The change proposed by VMBC seems to be ill-considered as it undermines the main point of the National Do Not Call Registry. People who put their names on this registry to not want to accept telemarketing calls - regardless of existing business relationship. The fact that the proposal requires the creation of additional Do Not Call Registries suggests the expectation that this is a form of intrusion people are likely not to want. Further, by making them per-caller registries, this change requires consumers to take on the nearly impossible task of registering not to receive these calls from every telemarketing firm in existence. This is exactly the sort of burden that the National Do Not Call Registry relieved us of so well. This sort of "per sender' list was tried as a way to control spam on the Internet and was found to be completely inadequate. The fact that the FCC's similar regulations have such an exception should be seen as a failure of the FCC, rather than a reason for the FTC to follow the FCC's judgment in this case.
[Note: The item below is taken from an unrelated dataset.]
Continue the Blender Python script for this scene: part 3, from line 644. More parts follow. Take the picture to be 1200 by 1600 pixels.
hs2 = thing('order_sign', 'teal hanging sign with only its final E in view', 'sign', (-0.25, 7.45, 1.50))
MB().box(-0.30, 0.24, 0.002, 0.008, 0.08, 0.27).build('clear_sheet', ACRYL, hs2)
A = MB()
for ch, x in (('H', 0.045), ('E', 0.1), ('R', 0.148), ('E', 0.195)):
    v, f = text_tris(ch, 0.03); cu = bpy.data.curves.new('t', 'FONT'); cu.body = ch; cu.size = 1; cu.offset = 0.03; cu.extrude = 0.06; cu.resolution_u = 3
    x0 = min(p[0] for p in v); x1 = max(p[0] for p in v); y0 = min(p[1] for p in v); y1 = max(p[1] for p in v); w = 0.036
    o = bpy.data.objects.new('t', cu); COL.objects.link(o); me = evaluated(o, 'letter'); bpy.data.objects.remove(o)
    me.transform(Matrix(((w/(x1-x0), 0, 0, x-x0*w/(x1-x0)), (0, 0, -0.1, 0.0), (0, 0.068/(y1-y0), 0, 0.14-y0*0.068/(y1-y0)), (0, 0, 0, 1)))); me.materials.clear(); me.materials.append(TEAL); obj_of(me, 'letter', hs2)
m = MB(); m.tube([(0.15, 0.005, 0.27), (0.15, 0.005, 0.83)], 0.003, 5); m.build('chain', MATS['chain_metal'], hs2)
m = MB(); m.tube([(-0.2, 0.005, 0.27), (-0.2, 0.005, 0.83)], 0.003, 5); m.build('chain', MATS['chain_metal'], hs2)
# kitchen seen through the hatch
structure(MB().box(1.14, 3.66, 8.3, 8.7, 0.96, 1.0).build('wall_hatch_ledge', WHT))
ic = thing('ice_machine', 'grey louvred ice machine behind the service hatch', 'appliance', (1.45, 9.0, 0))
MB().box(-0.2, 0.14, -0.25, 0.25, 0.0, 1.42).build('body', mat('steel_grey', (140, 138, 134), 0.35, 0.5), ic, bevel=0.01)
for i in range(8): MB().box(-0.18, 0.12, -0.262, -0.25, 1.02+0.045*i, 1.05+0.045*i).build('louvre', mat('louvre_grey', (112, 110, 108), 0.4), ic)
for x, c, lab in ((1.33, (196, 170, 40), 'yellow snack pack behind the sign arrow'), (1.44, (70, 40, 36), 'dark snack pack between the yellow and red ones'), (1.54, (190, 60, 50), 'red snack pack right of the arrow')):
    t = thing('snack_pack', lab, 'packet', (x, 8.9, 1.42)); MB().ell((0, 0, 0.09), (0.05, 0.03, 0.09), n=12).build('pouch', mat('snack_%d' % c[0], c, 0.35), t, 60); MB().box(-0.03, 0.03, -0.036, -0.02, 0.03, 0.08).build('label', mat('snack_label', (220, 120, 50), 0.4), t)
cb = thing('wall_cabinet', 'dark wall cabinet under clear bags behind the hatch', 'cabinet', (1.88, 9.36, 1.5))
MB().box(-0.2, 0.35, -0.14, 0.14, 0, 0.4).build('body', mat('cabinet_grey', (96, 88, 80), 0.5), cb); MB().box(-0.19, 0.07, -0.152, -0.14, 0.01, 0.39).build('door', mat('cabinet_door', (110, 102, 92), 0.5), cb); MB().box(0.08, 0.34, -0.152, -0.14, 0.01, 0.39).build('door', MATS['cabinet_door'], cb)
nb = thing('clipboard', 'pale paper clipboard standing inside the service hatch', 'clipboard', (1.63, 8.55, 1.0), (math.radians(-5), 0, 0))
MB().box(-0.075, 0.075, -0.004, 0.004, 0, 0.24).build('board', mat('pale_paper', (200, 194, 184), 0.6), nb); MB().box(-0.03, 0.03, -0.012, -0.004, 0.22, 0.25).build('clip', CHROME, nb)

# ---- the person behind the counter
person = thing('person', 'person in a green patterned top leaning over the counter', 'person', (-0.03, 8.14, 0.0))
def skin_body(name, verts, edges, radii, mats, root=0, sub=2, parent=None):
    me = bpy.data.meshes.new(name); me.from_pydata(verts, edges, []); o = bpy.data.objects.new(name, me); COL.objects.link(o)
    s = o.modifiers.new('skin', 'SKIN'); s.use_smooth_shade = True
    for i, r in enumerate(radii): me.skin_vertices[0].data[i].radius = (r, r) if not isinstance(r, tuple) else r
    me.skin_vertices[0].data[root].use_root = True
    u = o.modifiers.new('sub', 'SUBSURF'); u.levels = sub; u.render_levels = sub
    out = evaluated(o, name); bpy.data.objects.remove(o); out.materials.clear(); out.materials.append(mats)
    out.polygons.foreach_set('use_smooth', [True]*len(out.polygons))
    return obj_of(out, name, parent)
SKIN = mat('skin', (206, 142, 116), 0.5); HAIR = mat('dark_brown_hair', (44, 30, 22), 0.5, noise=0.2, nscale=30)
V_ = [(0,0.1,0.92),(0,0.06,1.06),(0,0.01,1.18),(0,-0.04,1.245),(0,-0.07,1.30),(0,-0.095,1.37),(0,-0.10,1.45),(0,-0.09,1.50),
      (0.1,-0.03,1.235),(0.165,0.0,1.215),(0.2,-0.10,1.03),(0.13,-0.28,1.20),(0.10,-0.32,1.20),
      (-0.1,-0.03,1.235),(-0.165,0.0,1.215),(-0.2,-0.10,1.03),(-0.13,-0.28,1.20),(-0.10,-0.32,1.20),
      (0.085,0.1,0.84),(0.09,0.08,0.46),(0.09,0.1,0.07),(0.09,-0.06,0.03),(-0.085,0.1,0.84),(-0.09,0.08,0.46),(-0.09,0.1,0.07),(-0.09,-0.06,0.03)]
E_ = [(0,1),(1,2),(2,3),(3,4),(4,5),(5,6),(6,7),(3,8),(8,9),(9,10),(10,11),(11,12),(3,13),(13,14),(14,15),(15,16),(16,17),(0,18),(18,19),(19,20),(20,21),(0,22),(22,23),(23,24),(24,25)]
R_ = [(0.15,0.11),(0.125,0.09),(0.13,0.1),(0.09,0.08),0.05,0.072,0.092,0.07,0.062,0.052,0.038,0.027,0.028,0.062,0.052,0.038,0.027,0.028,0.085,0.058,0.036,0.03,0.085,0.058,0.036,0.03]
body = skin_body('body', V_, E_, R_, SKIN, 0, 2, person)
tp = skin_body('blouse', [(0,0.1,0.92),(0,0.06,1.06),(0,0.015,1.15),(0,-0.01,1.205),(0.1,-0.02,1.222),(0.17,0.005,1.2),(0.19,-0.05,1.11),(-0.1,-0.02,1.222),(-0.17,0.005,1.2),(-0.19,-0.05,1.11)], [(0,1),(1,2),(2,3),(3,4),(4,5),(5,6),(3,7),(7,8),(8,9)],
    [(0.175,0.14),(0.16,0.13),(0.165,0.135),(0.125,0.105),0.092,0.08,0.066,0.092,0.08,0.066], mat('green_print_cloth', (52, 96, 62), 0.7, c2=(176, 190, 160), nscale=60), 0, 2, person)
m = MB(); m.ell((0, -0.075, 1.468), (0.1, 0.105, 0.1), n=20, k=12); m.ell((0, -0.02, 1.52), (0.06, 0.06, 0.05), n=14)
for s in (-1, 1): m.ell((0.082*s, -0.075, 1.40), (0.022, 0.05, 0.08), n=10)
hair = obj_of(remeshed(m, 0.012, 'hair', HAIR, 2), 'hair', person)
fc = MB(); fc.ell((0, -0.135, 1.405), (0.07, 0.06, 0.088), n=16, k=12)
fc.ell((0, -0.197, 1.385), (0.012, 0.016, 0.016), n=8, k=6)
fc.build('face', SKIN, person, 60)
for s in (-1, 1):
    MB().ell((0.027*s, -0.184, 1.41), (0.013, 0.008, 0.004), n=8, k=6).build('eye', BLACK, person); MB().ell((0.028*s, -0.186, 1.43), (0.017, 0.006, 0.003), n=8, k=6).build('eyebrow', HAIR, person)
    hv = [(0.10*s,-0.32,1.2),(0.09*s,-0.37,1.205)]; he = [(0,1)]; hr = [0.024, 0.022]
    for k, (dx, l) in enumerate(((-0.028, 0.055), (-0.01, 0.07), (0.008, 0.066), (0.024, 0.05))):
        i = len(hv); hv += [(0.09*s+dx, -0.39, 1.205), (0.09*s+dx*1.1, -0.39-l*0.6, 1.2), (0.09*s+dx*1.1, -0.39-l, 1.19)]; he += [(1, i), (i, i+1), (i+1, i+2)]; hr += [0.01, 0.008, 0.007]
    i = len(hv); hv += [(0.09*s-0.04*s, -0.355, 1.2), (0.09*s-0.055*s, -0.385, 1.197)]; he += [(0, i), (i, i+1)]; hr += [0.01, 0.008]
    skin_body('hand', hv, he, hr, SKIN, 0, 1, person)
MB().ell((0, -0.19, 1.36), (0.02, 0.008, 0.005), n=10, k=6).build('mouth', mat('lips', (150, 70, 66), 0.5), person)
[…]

The request to change the measurement period of abandonment from a single day to a 30-day period seems less of a problem, although it does seem to make abuses of the system more likely by providing a larger window over which abuses can be measured [the statement could be made that there was an expectation that abandonment rates would fall later in the month] whereas the current single day window allows for better oversight of emerging conditions.